- WHAT YOU WILL DO -
Omit pictures and quote the listing below line by line, from its start through the line that holds "g = MB(); g.box(-3.5, 3.5, 26.6, 27.25, 11.45, 11.75);".

- DATA EXTRACT -
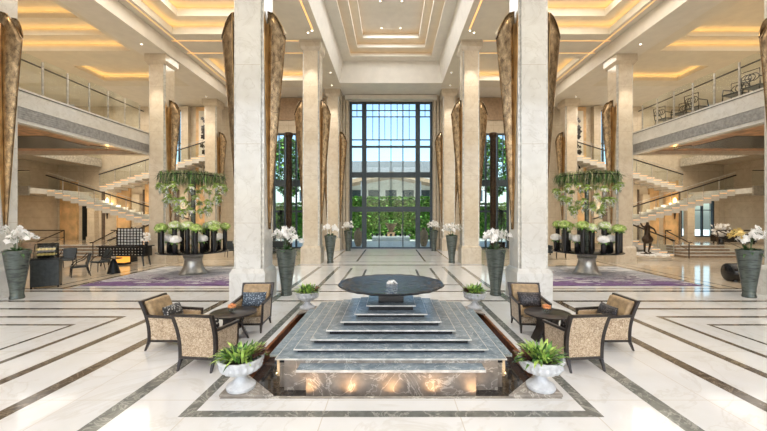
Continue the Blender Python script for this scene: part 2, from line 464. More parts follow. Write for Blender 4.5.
for s in (-1, 1):
    a, c = min(s*6.5, s*9.2), max(s*6.5, s*9.2)
    vb = [(a+.08,.16,0,9),(c-.08,.16,0,9)]+[(a+(c-a)*k/6,.05 if k % 2 else .12,0 if k % 2 == 0 else 6,9) for k in range(1, 6)]
    hb = [(8.92,.14,a,c),(8.3,.05,a,c),(7.7,.05,a,c),(5.1,.5,a,c),(2.9,.16,a,c),(.9,.05,a,c),(.06,.12,a,c)]
    window(n, a, c, 0, 9, vb, hb); n += 1
for s in (-1, 1):
    a, c = min(s*15.9, s*17.2), max(s*15.9, s*17.2); n += 1
    window(n+1, a, c, 5.5, 10.8, [(a+.05,.1,5.5,10.8),(c-.05,.1,5.5,10.8),((a+c)/2,.08,5.5,10.8)], [(10.75,.1,a,c),(8.2,.1,a,c),(5.55,.1,a,c)])
window(8, 22.6, 25.2, .9, 3.8, [(22.65,.1,.9,3.8),(25.15,.1,.9,3.8),(23.5,.08,.9,3.8),(24.3,.08,.9,3.8)], [(3.75,.1,22.6,25.2),(.95,.1,22.6,25.2),(3.0,.06,22.6,25.2)])

# far wall dressing: pilasters beside the main window and brown header panels
for s in (-1, 1):
    g = MB()
    for k in range(3): g.box(s*(3.28+k*.22), s*(3.46+k*.22), 26.95-.08*k, WY, 0, HZ)
    struct(g.build('trim_%d' % (2 if s < 0 else 3), M['column_warm']))
    g = MB(); g.box(s*5.2, s*11.4, 27.18, WY, 10.0, 11.7)
    for k in range(1, 4): g.box(s*(5.2+k*1.55)-.02, s*(5.2+k*1.55)+.02, 27.15, 27.18, 10.0, 11.7)
    struct(g.build('trim_%d' % (4 if s < 0 else 5), plain('taupe_panel', (168,142,114), .5, var=.06)))
    # sill-height coffered door head
g = MB(); g.box(-3.5, 3.5, 26.6, 27.25, 11.45, 11.75); struct(g.build('trim_6', M['plaster']))

# ------------------------------------------------------------------ columns
def column(x, y, H, mat, label, dist):
    t = thing('marble_column', label, 'column', (x, y, 0))
    def notch(w, k): return [(-w,-w+k),(-w+k,-w+k),(-w+k,-w),(w-k,-w),(w-k,-w+k),(w,-w+k),(w,w-k),(w-k,w-k),(w-k,w),(-w+k,w),(-w+k,w-k),(-w,w-k)]
    g = MB(); g.prism(notch(.45, .085), .9, H-.5); g.build('shaft', mat, t)
    g = MB()
    g.loft([[(a*w,c*w,z) for a,c in ((-1,-1),(1,-1),(1,1),(-1,1))] for w, z in ((.53,0),(.53,.82),(.46,.95))])
    g.build('plinth', mat, t, bevel=.012)
    g = MB()
    g.loft([[(a*w,c*w,z) for a,c in ((-1,-1),(1,-1),(1,1),(-1,1))] for w, z in ((.46,H-.52),(.56,H-.36),(.56,H-.002))])
    g.build('capital', mat, t)
    g = MB()
    for a in (-1, 1):
        for c in (-1, 1):
            g.box(a*.365, a*.38, c*.365, c*.44, .93, H-.5); g.box(a*.38, a*.44, c*.365, c*.38, .93, H-.5)
    g.build('metal_trim', M['steel'], t)
    return t
rows = ((10.83, 'nearest'), (18.95, 'middle'), (26.0, 'farthest'))
CX = 4.24; OX = 12.4
for s in (-1, 1):
    for i, (y, nm) in enumerate(rows):
        column(s*CX, y, HZ, M['column'] if i == 0 else M['column_warm'],
               '%s square marble column on the %s side of the central aisle' % (nm, SIDE(s)), i)
        column(s*(OX if i < 2 else 13.2), y, 11.07, M['column_warm'] if i else M['column'],
               '%s square marble column beside the %s balcony and staircase hall' % (nm, SIDE(s)), i)

# ------------------------------------------------------------------ wing sconces
def make_sconce(label):
    t = thing('wing_sconce', label, 'wall sconce')
    g = MB()    # hammered backing plate with scalloped top
    N = 24; tops = []; bots = []
    ring = []
    for k in range(N+1):
        u = -1+2*k/N; zt = 8.8 - .35*abs(math.sin(PI*u)) - .25*abs(u)
        ring.append((u, zt))
    rows_ = []
    for j in range(12):
        f = j/11; row = []
        for u, zt in ring:
            z = 2.1+(zt-2.1)*f; w = .05+.40*min(1, (z-2.1)/5.6)
            row.append((.012+.05*(1-abs(u))*f, u*w, z))
        rows_.append(row)
    g.loft(rows_, closed=False, cap=False)
    g.build('backing_plate', M['gold'], t, smooth=True, solid=.01)
    g = MB()    # the wing: a tapering curved shell opening at the top
    rings = []; K = 14
    for j in range(27):
        f = j/26; z0 = 2.1+5.9*f
        p = .05+.47*(f**1.15); w = .03+.14*f
        row = []
        for k in range(K+1):
            a = PI*k/K - PI/2
            rise = 0
            if f > .85: rise = (f-.85)/.15*.75*(abs(math.sin(a))**2.2)
            bulge = 1
            row.append((.02+p*max(0, math.cos(a))**.8, w*math.sin(a)*(1-.25*math.cos(a)), z0+rise))
        rings.append(row)
    g.loft(rings, closed=False, cap=False)
    # rolled lip
    last = rings[-1]; g.tube(last, .012, 5)
    g.build('wing_shell', M['bronze'], t, smooth=True, solid=.008)
    g = MB(); g.box(0, .05, -.05, .05, 7.2, 7.35); g.build('lamp_holder', M['bronze_dark'], t)
    return t
sc0 = None
for s in (-1, 1):
    for i, (y, nm) in enumerate(rows):
        pl = [(s*CX-.455, PI, 'left'), (s*CX+.455, 0, 'right')]
        for x, rz, sd in pl:
            lb = 'bronze wing-shaped sconce on the %s face of the %s %s aisle column' % (sd, nm, SIDE(s))
            if sc0 is None: sc0 = make_sconce(lb); sc0.location = (x, y, 0); sc0.rotation_euler = (0,0,rz)
            else: dup(sc0, (x, y, 0), rz, lb)
        lb = 'bronze wing-shaped sconce on the inner face of the %s column beside the %s balcony' % (nm, SIDE(s))
        dup(sc0, (s*((OX if i < 2 else 13.2)-.455), y, 0), 0 if s < 0 else PI, lb)

# ------------------------------------------------------------------ balconies
for s in (-1, 1):
    S = SIDE(s); BX = 13.2
    t = thing('balcony', 'cream stone balcony with grey grille band on the %s side' % S, 'balcony', (s*BX, 0, 0))
    def bx(g, a, c, y0, y1, z0, z1): return g.box(s*a, s*c, y0, y1, z0, z1)
    bx(MB(), 0, .25, -5.9, 19.2, 6.5, 7.08).build('fascia', M['column'], t)
    bx(MB(), -.02, 0, -5.9, 19.2, 6.98, 7.0).build('dark_line', M['blackm'], t)
    g = MB(); bx(g, -.03, .25, -5.9, 19.2, 6.4, 6.5); bx(g, 0.02, .25, -5.9, 19.2, 5.85, 5.98); g.build('moulding', M['column'], t)
    g = MB(); bx(g, .0, .25, -5.9, 19.2, 5.98, 6.4)
    for k in range(5): bx(g, -.015, .0, -5.9, 19.2, 6.0+k*.08, 6.04+k*.08)
    g.build('grille', M['grille'], t)
    g = MB(); bx(g, .25, 12.75, -5.9, 19.2, 6.3, 6.95); g.build('deck', M['travertine'], t)
    g = MB(); bx(g, .25, 12.75, 18.9, 19.2, 5.85, 6.3); bx(g, .25, .6, -5.9, 19.2, 5.9, 6.3); g.build('edge_beam', M['column_warm'], t)
    g = MB(); bx(g, .6, 12.75, -5.9, 18.9, 6.05, 6.3)
    g.build('timber_soffit', M['soffit'], t)
    g = MB(); bx(g, 2.0, 11.5, 15.4, 18.2, 6.035, 6.05)
    g.prism([(s*1.2,17.9),(s*1.75,17.4),(s*2.3,17.9),(s*1.75,18.5)], 6.03, 6.05); g.build('dark_recess_panel', M['black'], t)
    # balustrade
    r = thing('balustrade', 'glass balustrade with dark handrail on the %s balcony' % S, 'railing', (s*(BX+.1), 0, 7.08))
    ys = [1+1.03*k for k in range(18)]
    for k, y in enumerate(ys):
        g = MB(); g.box(-.02, .02, y-.03, y+.03, 0, 1.3); g.box(-.06, .06, y-.05, y+.05, 0, .03); g.build('post', M['steel'], r)
        if k < len(ys)-1:
            MB().box(-.006, .006, y+.05, ys[k+1]-.05, .05, 1.38).build('glass_panel', M['glass2'], r)
    g = MB(); g.tube([(s*.07, 0, 1.1), (s*.07, 18.9, 1.1)], .03)
    g.build('handrail', M['rail'], r)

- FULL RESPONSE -
Continue the Blender Python script for this scene: part 2, from line 464. More parts follow. Write for Blender 4.5.
for s in (-1, 1):
    a, c = min(s*6.5, s*9.2), max(s*6.5, s*9.2)
    vb = [(a+.08,.16,0,9),(c-.08,.16,0,9)]+[(a+(c-a)*k/6,.05 if k % 2 else .12,0 if k % 2 == 0 else 6,9) for k in range(1, 6)]
    hb = [(8.92,.14,a,c),(8.3,.05,a,c),(7.7,.05,a,c),(5.1,.5,a,c),(2.9,.16,a,c),(.9,.05,a,c),(.06,.12,a,c)]
    window(n, a, c, 0, 9, vb, hb); n += 1
for s in (-1, 1):
    a, c = min(s*15.9, s*17.2), max(s*15.9, s*17.2); n += 1
    window(n+1, a, c, 5.5, 10.8, [(a+.05,.1,5.5,10.8),(c-.05,.1,5.5,10.8),((a+c)/2,.08,5.5,10.8)], [(10.75,.1,a,c),(8.2,.1,a,c),(5.55,.1,a,c)])
window(8, 22.6, 25.2, .9, 3.8, [(22.65,.1,.9,3.8),(25.15,.1,.9,3.8),(23.5,.08,.9,3.8),(24.3,.08,.9,3.8)], [(3.75,.1,22.6,25.2),(.95,.1,22.6,25.2),(3.0,.06,22.6,25.2)])

# far wall dressing: pilasters beside the main window and brown header panels
for s in (-1, 1):
    g = MB()
    for k in range(3): g.box(s*(3.28+k*.22), s*(3.46+k*.22), 26.95-.08*k, WY, 0, HZ)
    struct(g.build('trim_%d' % (2 if s < 0 else 3), M['column_warm']))
    g = MB(); g.box(s*5.2, s*11.4, 27.18, WY, 10.0, 11.7)
    for k in range(1, 4): g.box(s*(5.2+k*1.55)-.02, s*(5.2+k*1.55)+.02, 27.15, 27.18, 10.0, 11.7)
    struct(g.build('trim_%d' % (4 if s < 0 else 5), plain('taupe_panel', (168,142,114), .5, var=.06)))
    # sill-height coffered door head
g = MB(); g.box(-3.5, 3.5, 26.6, 27.25, 11.45, 11.75); struct(g.build('trim_6', M['plaster']))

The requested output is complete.